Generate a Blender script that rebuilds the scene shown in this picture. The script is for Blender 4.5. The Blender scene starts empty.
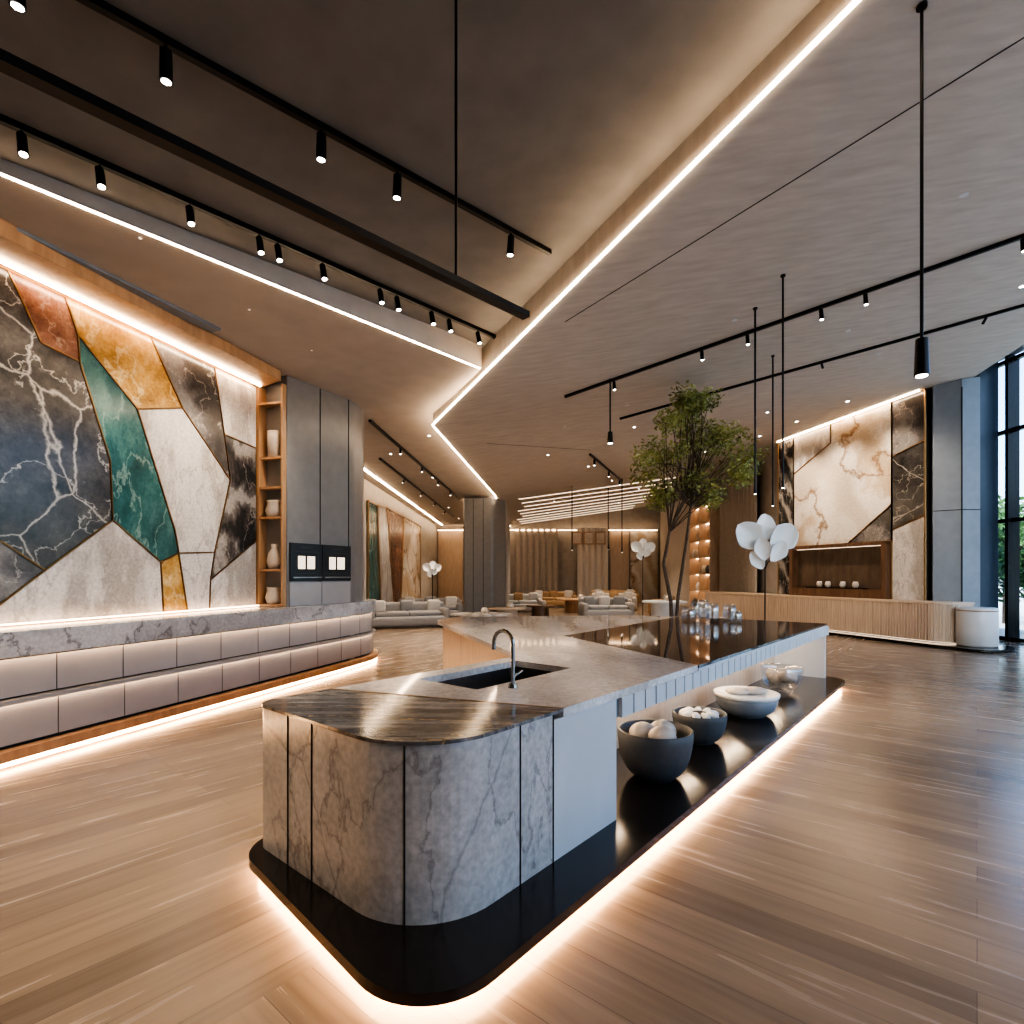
import bpy, bmesh, math, random
from mathutils import Vector, Matrix
random.seed(7)
scene=bpy.context.scene
U=(.6457,.7636); V=(-.7636,.6457)
def ST(s,t): return (s*U[0]+t*V[0], s*U[1]+t*V[1])
def STL(l): return [ST(a,b) for a,b in l]

# ---------------------------------------------------------------- materials
def newmat(name):
    m=bpy.data.materials.new(name); m.use_nodes=True
    nt=m.node_tree; b=nt.nodes['Principled BSDF']
    return m,nt,b
def N(nt,t,**k):
    n=nt.nodes.new(t)
    for a,v in k.items(): setattr(n,a,v)
    return n
def ramp(nt,stops,fac):
    r=nt.nodes.new('ShaderNodeValToRGB'); e=r.color_ramp.elements
    e[0].position=stops[0][0]; e[0].color=(*stops[0][1],1)
    e[1].position=stops[-1][0]; e[1].color=(*stops[-1][1],1)
    for p,c in stops[1:-1]:
        x=e.new(p); x.color=(*c,1)
    nt.links.new(fac,r.inputs['Fac']); return r
def plain(name,c,rough=.5,metal=0,nscale=8,amt=.06,bump=0):
    m,nt,b=newmat(name)
    tc=N(nt,'ShaderNodeTexCoord'); no=N(nt,'ShaderNodeTexNoise'); no.inputs['Scale'].default_value=nscale; no.inputs['Detail'].default_value=5
    nt.links.new(tc.outputs['Object'],no.inputs['Vector'])
    lo=tuple(max(0,x*(1-amt*2)) for x in c); hi=tuple(min(1,x*(1+amt*2)) for x in c)
    r=ramp(nt,[(.3,lo),(.7,hi)],no.outputs['Fac'])
    nt.links.new(r.outputs['Color'],b.inputs['Base Color'])
    b.inputs['Roughness'].default_value=rough; b.inputs['Metallic'].default_value=metal
    if bump:
        bp=N(nt,'ShaderNodeBump'); bp.inputs['Strength'].default_value=bump; bp.inputs['Distance'].default_value=.02
        nt.links.new(no.outputs['Fac'],bp.inputs['Height']); nt.links.new(bp.outputs['Normal'],b.inputs['Normal'])
    return m
def emit(name,c,s):
    m,nt,b=newmat(name)
    b.inputs['Base Color'].default_value=(*c,1); b.inputs['Emission Color'].default_value=(*c,1); b.inputs['Emission Strength'].default_value=s
    return m
def marble(name,cols,vein,scale=1.2,vscale=.9,vw=.02,rough=.25,stretch=(1,1,1),rot=(0,0,0),seed=0,vamt=1.0,dist=.35,bands=0,crack=0,camt=None,bdist=4.5):
    m,nt,b=newmat(name); L=nt.links.new
    tc=N(nt,'ShaderNodeTexCoord'); mp=N(nt,'ShaderNodeMapping')
    mp.inputs['Location'].default_value=(seed*3.1,seed*1.7,seed*2.3); mp.inputs['Rotation'].default_value=rot; mp.inputs['Scale'].default_value=stretch
    L(tc.outputs['Object'],mp.inputs['Vector'])
    dn=N(nt,'ShaderNodeTexNoise'); dn.inputs['Scale'].default_value=2.4; dn.inputs['Detail'].default_value=7; dn.inputs['Roughness'].default_value=.6
    L(mp.outputs[0],dn.inputs['Vector'])
    ma=N(nt,'ShaderNodeVectorMath',operation='MULTIPLY_ADD'); ma.inputs[1].default_value=(dist,dist,dist)
    L(dn.outputs['Color'],ma.inputs[0]); L(mp.outputs[0],ma.inputs[2])
    if bands:
        bn=N(nt,'ShaderNodeTexWave'); bn.inputs['Scale'].default_value=bands; bn.inputs['Distortion'].default_value=bdist; bn.inputs['Detail'].default_value=7; bn.inputs['Detail Scale'].default_value=1.3
        bn.inputs['Detail Roughness'].default_value=.62
        bn.wave_profile='SIN'; fo=bn.outputs['Fac']
    else:
        bn=N(nt,'ShaderNodeTexNoise'); bn.inputs['Scale'].default_value=scale; bn.inputs['Detail'].default_value=12; bn.inputs['Roughness'].default_value=.68; fo=bn.outputs['Fac']
    L(ma.outputs[0],bn.inputs['Vector'])
    k=len(cols); a0,a1=(.05,.95) if bands else (.32,.68)
    r=ramp(nt,[(a0+(a1-a0)*i/(k-1),c) for i,c in enumerate(cols)],fo)
    vn=N(nt,'ShaderNodeTexNoise'); vn.inputs['Scale'].default_value=vscale; vn.inputs['Detail'].default_value=7; vn.inputs['Roughness'].default_value=.5
    L(ma.outputs[0],vn.inputs['Vector'])
    sb=N(nt,'ShaderNodeMath',operation='SUBTRACT'); sb.inputs[1].default_value=.5; L(vn.outputs['Fac'],sb.inputs[0])
    ab=N(nt,'ShaderNodeMath',operation='ABSOLUTE'); L(sb.outputs[0],ab.inputs[0])
    vr=ramp(nt,[(0,(vamt,)*3),(vw*.4,(vamt*.45,)*3),(vw,(0,0,0))],ab.outputs[0])
    fac=vr.outputs['Color']
    if crack:
        ca=camt or vamt
        d2=N(nt,'ShaderNodeVectorMath',operation='MULTIPLY_ADD'); d2.inputs[1].default_value=(.18,.18,.18); L(dn.outputs['Color'],d2.inputs[0]); L(mp.outputs[0],d2.inputs[2])
        vo=N(nt,'ShaderNodeTexVoronoi',feature='DISTANCE_TO_EDGE'); vo.inputs['Scale'].default_value=crack
        L(d2.outputs[0],vo.inputs['Vector'])
        v2=ramp(nt,[(0,(ca,)*3),(.005,(ca*.5,)*3),(.012,(0,0,0))],vo.outputs['Distance'])
        mxx=N(nt,'ShaderNodeMix',data_type='RGBA',blend_type='LIGHTEN'); mxx.inputs[0].default_value=1; L(fac,mxx.inputs[6]); L(v2.outputs['Color'],mxx.inputs[7]); fac=mxx.outputs[2]
    mx=N(nt,'ShaderNodeMix',data_type='RGBA'); 
    L(fac,mx.inputs[0]); L(r.outputs['Color'],mx.inputs[6]); mx.inputs[7].default_value=(*vein,1)
    fg=N(nt,'ShaderNodeTexNoise'); fg.inputs['Scale'].default_value=30; fg.inputs['Detail'].default_value=6
    L(tc.outputs['Object'],fg.inputs['Vector'])
    fr=ramp(nt,[(.3,(.72,.72,.72)),(.7,(1.15,1.15,1.15))],fg.outputs['Fac'])
    mm=N(nt,'ShaderNodeMix',data_type='RGBA',blend_type='MULTIPLY'); mm.inputs[0].default_value=.7
    L(mx.outputs[2],mm.inputs[6]); L(fr.outputs['Color'],mm.inputs[7])
    L(mm.outputs[2],b.inputs['Base Color']); b.inputs['Roughness'].default_value=rough
    return m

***

To do = Give again, word for word, every line from the top of the data above to the line holding "def STL(l): return [ST(a,b) for a,b in l]", inclusive, with the pictures left out.

Solution to the problem =
Generate a Blender script that rebuilds the scene shown in this picture. The script is for Blender 4.5. The Blender scene starts empty.
import bpy, bmesh, math, random
from mathutils import Vector, Matrix
random.seed(7)
scene=bpy.context.scene
U=(.6457,.7636); V=(-.7636,.6457)
def ST(s,t): return (s*U[0]+t*V[0], s*U[1]+t*V[1])
def STL(l): return [ST(a,b) for a,b in l]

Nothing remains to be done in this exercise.